Camilla Padgitt-Coles is a multimedia artist and musician currently working in light, sound, video and audio-visual environments. Since 2009 she has performed music and live visuals across the US and in Europe. She utilizes analog and digital synths as well as prepared footage and a variety of D.I.Y. projection methods, more recently incorporating newer technologies in order to fuse light with sound. She plays and records solo as Ivy Meadows and in ambient improv collaborations Future Shuttle, Energy Star and Tropical Rock. In 2011 she founded Perfect Wave, a collectively curated web & print publishing platform which "maintains a committed vision to experimental performance, sound and art with a special interest in creating intergenerational dialogue." Perfect Wave produces a magazine, releases music and organizes events in NYC.

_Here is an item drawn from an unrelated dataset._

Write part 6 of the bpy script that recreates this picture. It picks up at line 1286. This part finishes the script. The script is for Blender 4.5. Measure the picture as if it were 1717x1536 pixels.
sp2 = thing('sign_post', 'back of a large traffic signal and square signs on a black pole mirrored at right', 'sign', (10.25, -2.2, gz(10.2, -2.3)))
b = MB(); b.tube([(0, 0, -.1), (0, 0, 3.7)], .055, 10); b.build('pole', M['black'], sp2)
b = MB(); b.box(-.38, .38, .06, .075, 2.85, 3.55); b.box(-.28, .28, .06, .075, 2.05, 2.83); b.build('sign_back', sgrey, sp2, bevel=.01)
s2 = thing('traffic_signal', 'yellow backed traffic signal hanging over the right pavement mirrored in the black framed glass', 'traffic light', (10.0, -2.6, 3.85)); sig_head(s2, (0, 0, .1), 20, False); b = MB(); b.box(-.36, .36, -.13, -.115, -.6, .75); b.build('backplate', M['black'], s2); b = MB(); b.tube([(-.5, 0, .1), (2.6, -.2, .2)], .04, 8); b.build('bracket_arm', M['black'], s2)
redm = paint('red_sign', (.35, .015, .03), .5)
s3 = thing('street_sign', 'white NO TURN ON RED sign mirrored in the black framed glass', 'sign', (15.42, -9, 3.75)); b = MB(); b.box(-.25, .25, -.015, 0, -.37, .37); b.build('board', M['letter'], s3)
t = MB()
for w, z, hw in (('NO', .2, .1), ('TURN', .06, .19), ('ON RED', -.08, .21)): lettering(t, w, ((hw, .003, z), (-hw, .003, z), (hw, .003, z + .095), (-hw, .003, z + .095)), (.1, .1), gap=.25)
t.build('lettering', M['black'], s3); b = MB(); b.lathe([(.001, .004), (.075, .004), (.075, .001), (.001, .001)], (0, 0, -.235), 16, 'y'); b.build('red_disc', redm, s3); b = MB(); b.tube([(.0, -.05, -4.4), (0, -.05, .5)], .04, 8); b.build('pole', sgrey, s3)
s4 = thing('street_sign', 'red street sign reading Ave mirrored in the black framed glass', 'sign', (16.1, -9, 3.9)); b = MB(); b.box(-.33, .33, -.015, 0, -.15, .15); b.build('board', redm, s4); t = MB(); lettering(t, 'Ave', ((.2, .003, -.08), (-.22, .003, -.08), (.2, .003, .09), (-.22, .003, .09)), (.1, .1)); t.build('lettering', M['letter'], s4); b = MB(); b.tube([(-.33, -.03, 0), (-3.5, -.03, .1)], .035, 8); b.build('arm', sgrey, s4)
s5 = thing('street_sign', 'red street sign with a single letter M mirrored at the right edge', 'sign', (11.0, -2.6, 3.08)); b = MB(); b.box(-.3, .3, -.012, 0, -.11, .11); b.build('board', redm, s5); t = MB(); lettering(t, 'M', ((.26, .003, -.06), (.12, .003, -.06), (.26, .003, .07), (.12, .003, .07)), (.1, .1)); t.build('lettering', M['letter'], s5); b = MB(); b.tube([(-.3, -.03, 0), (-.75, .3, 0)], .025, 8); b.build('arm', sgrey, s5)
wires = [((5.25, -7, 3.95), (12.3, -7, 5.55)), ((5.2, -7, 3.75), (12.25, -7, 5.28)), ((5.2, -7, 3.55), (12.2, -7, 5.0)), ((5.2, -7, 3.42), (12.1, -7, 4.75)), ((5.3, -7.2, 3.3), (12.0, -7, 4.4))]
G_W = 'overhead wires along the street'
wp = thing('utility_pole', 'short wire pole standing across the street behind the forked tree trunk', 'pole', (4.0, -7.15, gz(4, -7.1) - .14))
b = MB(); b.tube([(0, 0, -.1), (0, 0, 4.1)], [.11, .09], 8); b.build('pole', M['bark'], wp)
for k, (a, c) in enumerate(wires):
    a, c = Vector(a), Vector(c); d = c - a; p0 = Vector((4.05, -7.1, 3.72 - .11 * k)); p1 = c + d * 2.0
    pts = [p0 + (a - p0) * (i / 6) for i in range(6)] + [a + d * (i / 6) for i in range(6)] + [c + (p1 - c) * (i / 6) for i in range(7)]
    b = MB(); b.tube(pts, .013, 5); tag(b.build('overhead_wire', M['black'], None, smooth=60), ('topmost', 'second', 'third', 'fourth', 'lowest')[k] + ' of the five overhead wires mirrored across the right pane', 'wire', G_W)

Muyassar Kurdi ​is a Brooklyn-based interdisciplinary artist. Her work encompasses sound, extended vocal technique, performance art, movement, photography, and film. She has toured extensively in the U.S. and throughout Europe, including the Netherlands, Denmark, Italy, France, Switzerland, Germany, Austria, and the UK in both England and Scotland. A versatile improviser, Muyassar has composed and performed music for voice, harmonium, piano, lyre, autoharp, and theremin in both solo and collaborative environments. She currently focuses her attention to interweaving homemade electronic instruments and sculpture into her vocal and dance performances, stirring a plethora of emotions from her audience members through vicious noise, ritualistic chants, and meditative movements. Kurdi studied voice and dance with legendary vocalist, dancer and recording artist Meredith Monk via The House Foundation, as well as learning the Japanese dance tradition of Butoh with Tadashi Endo, director of the Butoh Center MAMU. She also explored Butoh with Mexican master of the form Diego Pi​ñ​on among others throughout Chicago, NYC, Berlin, and Vienna. She currently studies with Juilliard faculty member Janis Brenner, also a member of the Meredith Monk Vocal Ensemble.

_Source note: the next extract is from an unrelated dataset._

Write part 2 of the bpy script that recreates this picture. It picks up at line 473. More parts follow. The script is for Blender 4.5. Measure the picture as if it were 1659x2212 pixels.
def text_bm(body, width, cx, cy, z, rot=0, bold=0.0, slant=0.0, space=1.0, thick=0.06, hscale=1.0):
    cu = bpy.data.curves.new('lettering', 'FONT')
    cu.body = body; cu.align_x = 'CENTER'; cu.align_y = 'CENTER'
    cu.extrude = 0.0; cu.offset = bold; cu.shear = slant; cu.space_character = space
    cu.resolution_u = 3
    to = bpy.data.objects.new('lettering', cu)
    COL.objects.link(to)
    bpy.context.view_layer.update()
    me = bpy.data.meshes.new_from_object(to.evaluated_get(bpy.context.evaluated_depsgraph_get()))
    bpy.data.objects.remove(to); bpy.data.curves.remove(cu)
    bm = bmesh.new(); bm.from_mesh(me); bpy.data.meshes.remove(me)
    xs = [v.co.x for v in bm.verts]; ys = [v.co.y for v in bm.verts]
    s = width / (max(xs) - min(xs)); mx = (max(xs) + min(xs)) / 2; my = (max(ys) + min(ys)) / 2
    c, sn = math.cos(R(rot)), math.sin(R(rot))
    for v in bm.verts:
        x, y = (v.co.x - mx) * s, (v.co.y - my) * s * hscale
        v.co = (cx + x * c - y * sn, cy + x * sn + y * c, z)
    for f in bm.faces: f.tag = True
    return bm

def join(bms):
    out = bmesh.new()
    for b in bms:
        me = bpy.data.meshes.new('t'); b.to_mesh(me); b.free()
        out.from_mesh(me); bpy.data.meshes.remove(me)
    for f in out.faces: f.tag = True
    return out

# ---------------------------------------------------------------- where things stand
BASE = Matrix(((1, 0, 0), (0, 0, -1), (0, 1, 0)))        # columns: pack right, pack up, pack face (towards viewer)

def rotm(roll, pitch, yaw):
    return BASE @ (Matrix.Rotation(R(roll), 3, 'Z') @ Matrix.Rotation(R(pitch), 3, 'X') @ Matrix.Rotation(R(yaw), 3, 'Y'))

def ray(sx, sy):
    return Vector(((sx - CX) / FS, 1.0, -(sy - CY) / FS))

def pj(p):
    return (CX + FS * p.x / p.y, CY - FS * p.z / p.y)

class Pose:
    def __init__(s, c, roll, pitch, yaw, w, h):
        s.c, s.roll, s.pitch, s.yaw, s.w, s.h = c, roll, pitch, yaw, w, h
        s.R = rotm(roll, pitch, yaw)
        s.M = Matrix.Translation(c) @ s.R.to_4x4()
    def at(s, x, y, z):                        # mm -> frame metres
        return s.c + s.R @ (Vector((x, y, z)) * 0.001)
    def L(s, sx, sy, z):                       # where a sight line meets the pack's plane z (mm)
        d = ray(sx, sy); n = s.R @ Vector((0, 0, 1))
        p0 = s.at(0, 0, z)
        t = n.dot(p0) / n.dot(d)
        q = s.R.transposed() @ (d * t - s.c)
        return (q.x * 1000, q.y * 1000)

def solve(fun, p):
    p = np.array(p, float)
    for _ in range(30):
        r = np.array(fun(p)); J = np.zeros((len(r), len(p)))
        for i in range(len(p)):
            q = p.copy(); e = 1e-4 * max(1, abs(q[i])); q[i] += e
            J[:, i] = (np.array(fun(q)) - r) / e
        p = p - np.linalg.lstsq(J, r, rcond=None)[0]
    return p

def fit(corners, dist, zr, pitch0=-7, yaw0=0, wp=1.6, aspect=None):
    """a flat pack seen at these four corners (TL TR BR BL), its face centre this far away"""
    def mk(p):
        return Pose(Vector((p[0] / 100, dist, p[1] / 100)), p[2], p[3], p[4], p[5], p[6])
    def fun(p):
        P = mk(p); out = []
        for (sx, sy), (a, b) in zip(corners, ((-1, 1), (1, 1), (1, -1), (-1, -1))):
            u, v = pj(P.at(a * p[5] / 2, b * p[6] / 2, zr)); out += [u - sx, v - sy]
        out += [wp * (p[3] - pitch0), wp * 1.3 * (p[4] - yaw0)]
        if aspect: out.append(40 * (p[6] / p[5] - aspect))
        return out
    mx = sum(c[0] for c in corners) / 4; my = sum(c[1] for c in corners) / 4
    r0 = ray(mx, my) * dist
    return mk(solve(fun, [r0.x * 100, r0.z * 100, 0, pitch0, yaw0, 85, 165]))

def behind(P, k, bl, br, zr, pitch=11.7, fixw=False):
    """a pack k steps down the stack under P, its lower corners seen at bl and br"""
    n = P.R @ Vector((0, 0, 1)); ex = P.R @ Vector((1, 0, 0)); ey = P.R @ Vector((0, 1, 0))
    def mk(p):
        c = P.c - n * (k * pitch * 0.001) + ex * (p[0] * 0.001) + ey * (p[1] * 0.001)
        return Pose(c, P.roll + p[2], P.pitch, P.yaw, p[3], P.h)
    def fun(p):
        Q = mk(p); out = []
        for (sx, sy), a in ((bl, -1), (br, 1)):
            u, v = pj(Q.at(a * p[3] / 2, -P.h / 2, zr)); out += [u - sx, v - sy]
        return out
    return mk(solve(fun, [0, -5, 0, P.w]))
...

Chris Penalosa is a multidisciplinary artist based in New York. His work primarily focuses on improvisation with modular electronics, utilizing signal processing as a collaborative tool to sculpt sounds in real time. Penalosa has performed collaboratively and solo in New York at Microscope Gallery, MoMA PS1 Print Shop, Experimental Intermedia and at Spektrum in Berlin. He currently works with the veteran underground record label Generations Unlimited and the modular electronics company littleBits Electronics.

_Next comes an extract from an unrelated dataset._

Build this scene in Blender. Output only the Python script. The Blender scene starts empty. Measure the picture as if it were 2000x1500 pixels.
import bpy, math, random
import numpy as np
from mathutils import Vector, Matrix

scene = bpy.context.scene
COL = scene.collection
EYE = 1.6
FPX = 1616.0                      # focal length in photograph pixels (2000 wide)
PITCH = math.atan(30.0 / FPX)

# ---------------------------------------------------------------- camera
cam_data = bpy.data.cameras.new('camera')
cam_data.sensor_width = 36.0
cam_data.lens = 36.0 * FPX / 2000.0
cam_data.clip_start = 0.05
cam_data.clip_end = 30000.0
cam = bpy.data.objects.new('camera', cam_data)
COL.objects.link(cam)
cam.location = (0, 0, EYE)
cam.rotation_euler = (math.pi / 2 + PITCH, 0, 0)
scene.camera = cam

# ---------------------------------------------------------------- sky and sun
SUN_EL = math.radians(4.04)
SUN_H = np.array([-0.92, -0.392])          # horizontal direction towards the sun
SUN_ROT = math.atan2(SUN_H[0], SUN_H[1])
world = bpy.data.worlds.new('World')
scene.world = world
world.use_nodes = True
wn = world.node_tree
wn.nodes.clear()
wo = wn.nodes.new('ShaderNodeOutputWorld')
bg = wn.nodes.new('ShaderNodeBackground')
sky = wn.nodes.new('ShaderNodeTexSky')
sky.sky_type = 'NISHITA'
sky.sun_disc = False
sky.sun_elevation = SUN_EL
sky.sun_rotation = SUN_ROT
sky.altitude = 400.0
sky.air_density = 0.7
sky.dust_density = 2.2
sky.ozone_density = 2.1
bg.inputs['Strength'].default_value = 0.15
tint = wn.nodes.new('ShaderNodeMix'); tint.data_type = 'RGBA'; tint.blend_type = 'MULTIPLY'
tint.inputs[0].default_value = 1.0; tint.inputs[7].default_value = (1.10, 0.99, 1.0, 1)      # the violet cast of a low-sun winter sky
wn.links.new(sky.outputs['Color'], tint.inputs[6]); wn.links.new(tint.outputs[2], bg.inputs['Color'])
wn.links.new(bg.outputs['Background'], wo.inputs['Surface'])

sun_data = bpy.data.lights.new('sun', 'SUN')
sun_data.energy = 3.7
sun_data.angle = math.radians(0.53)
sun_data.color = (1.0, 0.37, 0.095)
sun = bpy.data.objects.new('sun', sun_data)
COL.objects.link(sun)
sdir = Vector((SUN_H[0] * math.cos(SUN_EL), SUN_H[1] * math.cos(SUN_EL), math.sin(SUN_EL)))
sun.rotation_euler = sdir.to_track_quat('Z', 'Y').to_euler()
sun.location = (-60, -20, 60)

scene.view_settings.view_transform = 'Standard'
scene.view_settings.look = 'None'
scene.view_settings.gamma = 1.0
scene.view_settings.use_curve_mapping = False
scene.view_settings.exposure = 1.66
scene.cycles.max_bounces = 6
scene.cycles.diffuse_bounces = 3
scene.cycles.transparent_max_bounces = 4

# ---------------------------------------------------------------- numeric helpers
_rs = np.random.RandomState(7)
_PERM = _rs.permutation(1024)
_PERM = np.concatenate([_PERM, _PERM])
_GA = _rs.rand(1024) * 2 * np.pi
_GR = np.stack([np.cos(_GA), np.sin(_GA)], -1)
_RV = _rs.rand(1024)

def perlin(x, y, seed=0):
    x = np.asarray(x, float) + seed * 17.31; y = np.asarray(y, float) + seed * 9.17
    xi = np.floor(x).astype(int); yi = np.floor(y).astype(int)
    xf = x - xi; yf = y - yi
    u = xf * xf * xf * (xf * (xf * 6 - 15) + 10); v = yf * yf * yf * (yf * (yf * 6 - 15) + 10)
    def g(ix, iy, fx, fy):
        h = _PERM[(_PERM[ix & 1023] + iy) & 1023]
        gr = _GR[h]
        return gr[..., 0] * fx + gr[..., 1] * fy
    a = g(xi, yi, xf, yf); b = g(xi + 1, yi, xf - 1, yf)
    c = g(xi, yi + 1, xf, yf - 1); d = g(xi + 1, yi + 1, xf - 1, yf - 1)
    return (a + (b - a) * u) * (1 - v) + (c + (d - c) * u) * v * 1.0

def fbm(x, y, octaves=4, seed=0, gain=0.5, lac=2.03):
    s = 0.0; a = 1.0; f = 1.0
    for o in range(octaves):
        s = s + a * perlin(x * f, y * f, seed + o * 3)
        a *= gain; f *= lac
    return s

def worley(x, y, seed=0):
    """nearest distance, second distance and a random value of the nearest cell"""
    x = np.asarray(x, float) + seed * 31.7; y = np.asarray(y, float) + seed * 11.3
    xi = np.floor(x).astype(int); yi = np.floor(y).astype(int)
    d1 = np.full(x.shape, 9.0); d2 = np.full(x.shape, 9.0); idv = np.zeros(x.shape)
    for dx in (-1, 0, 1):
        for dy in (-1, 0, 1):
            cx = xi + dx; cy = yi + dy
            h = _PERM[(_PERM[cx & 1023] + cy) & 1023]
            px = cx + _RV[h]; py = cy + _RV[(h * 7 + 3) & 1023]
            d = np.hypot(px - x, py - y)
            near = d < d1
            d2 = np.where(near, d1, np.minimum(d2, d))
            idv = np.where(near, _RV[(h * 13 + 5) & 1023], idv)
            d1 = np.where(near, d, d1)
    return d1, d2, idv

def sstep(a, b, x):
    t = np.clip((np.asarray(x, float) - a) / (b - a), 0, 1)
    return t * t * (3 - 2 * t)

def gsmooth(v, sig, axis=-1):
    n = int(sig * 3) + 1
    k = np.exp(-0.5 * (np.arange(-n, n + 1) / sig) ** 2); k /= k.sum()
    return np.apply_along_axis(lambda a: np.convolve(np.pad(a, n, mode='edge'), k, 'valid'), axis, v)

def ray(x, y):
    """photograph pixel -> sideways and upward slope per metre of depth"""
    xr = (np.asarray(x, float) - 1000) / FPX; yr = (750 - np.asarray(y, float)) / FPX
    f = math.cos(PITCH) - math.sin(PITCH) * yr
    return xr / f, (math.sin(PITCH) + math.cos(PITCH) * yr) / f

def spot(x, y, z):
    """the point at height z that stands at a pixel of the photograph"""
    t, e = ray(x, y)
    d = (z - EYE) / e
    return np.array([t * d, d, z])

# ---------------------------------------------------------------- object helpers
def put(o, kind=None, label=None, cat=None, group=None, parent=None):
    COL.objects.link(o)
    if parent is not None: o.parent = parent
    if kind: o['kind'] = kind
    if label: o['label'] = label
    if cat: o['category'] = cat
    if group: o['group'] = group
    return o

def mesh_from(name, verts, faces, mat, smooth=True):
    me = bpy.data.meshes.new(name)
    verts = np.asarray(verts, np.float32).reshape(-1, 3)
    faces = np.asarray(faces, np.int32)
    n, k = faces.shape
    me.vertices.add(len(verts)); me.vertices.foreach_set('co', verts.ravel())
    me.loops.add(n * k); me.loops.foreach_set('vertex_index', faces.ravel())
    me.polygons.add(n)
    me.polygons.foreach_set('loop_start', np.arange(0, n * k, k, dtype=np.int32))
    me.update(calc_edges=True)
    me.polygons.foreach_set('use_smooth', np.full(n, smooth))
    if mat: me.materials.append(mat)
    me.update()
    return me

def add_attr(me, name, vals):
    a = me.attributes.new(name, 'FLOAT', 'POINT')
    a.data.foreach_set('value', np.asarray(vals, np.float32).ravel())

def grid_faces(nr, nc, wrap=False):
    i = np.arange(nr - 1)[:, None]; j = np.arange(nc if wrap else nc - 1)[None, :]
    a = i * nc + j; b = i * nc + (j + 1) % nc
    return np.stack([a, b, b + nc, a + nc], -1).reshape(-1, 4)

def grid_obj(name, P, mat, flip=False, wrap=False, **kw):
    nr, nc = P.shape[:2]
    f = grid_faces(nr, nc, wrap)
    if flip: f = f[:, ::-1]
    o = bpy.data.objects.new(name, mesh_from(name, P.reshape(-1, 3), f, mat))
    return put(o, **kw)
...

Sandy Gordon is a musician and improvisor living in Brooklyn, NY. As a drummer and percussionist, she often merges, mutates, and swaps her drum kit with a rotating patchwork of small percussion, homemade field recordings, electronics, and found objects. She has collaborated extensively on projects in sound, movement, film, theater, education, healing arts, live gardening, and other modalities. Current projects include collaborations with Anastasia Clarke, Samuel Lang Budin, Derek Baron, and as a member of the collective group Causings. Sandy teaches drums and music to all ages. She is an Alexander Technique teacher in training at Balance Arts Center.

Roshni Samlal (tabla) is a New York–based tabla player who hails from the West Indies, where she was initiated into the ancient tradition of Indian classical music by her vocalist father. She has continued her tutelage in the Benares style of tabla playing under Shri Tapan Modak and is currently a student of the epic Farukhbad exponent Pt. Anindo Chatterjee. While her passion is Indian classical tabla, she has played folk, jazz, and other genres. Samlal has performed at notable local venues such as Pianos, The Knitting Factory, The Bitter End, The Shrine, and Tea Lounge.